─── DATA SECTION ───

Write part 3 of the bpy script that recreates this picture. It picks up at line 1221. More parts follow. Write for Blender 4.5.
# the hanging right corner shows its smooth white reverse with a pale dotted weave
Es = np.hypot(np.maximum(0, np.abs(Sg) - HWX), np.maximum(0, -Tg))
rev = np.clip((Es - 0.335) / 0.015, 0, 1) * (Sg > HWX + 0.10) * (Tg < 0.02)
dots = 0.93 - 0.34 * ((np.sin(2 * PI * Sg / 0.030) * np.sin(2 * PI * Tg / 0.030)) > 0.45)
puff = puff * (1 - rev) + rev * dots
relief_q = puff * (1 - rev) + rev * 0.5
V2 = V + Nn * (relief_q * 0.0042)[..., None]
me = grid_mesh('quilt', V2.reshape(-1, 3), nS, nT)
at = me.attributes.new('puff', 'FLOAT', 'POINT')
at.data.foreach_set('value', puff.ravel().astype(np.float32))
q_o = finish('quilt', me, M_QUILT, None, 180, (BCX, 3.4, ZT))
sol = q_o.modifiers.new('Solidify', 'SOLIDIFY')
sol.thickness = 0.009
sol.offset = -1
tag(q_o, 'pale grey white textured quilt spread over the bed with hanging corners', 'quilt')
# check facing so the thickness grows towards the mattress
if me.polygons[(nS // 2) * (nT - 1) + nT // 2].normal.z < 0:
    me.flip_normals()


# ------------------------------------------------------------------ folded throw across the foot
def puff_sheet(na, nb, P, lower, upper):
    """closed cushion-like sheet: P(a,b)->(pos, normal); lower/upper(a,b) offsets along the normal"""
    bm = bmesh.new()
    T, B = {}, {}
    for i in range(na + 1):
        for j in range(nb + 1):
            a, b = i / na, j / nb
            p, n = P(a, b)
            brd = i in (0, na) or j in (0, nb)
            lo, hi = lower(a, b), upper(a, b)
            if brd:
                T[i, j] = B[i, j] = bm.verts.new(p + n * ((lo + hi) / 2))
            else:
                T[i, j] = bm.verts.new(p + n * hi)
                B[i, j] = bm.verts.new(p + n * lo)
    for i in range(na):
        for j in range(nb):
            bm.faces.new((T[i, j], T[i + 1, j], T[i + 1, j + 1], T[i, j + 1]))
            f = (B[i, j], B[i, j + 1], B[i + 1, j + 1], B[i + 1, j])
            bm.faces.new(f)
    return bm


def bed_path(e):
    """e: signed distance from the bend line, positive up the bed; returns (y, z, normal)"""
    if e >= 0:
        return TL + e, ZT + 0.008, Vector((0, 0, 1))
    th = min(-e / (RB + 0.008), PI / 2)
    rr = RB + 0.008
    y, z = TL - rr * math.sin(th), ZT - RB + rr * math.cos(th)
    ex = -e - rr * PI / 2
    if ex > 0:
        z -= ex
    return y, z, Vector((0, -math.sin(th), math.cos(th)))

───

■ WORK TO BE COMPLETED: Output the full listing without altering anything.

■ WRITTEN RESPONSE:
Write part 3 of the bpy script that recreates this picture. It picks up at line 1221. More parts follow. Write for Blender 4.5.
# the hanging right corner shows its smooth white reverse with a pale dotted weave
Es = np.hypot(np.maximum(0, np.abs(Sg) - HWX), np.maximum(0, -Tg))
rev = np.clip((Es - 0.335) / 0.015, 0, 1) * (Sg > HWX + 0.10) * (Tg < 0.02)
dots = 0.93 - 0.34 * ((np.sin(2 * PI * Sg / 0.030) * np.sin(2 * PI * Tg / 0.030)) > 0.45)
puff = puff * (1 - rev) + rev * dots
relief_q = puff * (1 - rev) + rev * 0.5
V2 = V + Nn * (relief_q * 0.0042)[..., None]
me = grid_mesh('quilt', V2.reshape(-1, 3), nS, nT)
at = me.attributes.new('puff', 'FLOAT', 'POINT')
at.data.foreach_set('value', puff.ravel().astype(np.float32))
q_o = finish('quilt', me, M_QUILT, None, 180, (BCX, 3.4, ZT))
sol = q_o.modifiers.new('Solidify', 'SOLIDIFY')
sol.thickness = 0.009
sol.offset = -1
tag(q_o, 'pale grey white textured quilt spread over the bed with hanging corners', 'quilt')
# check facing so the thickness grows towards the mattress
if me.polygons[(nS // 2) * (nT - 1) + nT // 2].normal.z < 0:
    me.flip_normals()


# ------------------------------------------------------------------ folded throw across the foot
def puff_sheet(na, nb, P, lower, upper):
    """closed cushion-like sheet: P(a,b)->(pos, normal); lower/upper(a,b) offsets along the normal"""
    bm = bmesh.new()
    T, B = {}, {}
    for i in range(na + 1):
        for j in range(nb + 1):
            a, b = i / na, j / nb
            p, n = P(a, b)
            brd = i in (0, na) or j in (0, nb)
            lo, hi = lower(a, b), upper(a, b)
            if brd:
                T[i, j] = B[i, j] = bm.verts.new(p + n * ((lo + hi) / 2))
            else:
                T[i, j] = bm.verts.new(p + n * hi)
                B[i, j] = bm.verts.new(p + n * lo)
    for i in range(na):
        for j in range(nb):
            bm.faces.new((T[i, j], T[i + 1, j], T[i + 1, j + 1], T[i, j + 1]))
            f = (B[i, j], B[i, j + 1], B[i + 1, j + 1], B[i + 1, j])
            bm.faces.new(f)
    return bm


def bed_path(e):
    """e: signed distance from the bend line, positive up the bed; returns (y, z, normal)"""
    if e >= 0:
        return TL + e, ZT + 0.008, Vector((0, 0, 1))
    th = min(-e / (RB + 0.008), PI / 2)
    rr = RB + 0.008
    y, z = TL - rr * math.sin(th), ZT - RB + rr * math.cos(th)
    ex = -e - rr * PI / 2
    if ex > 0:
        z -= ex
    return y, z, Vector((0, -math.sin(th), math.cos(th)))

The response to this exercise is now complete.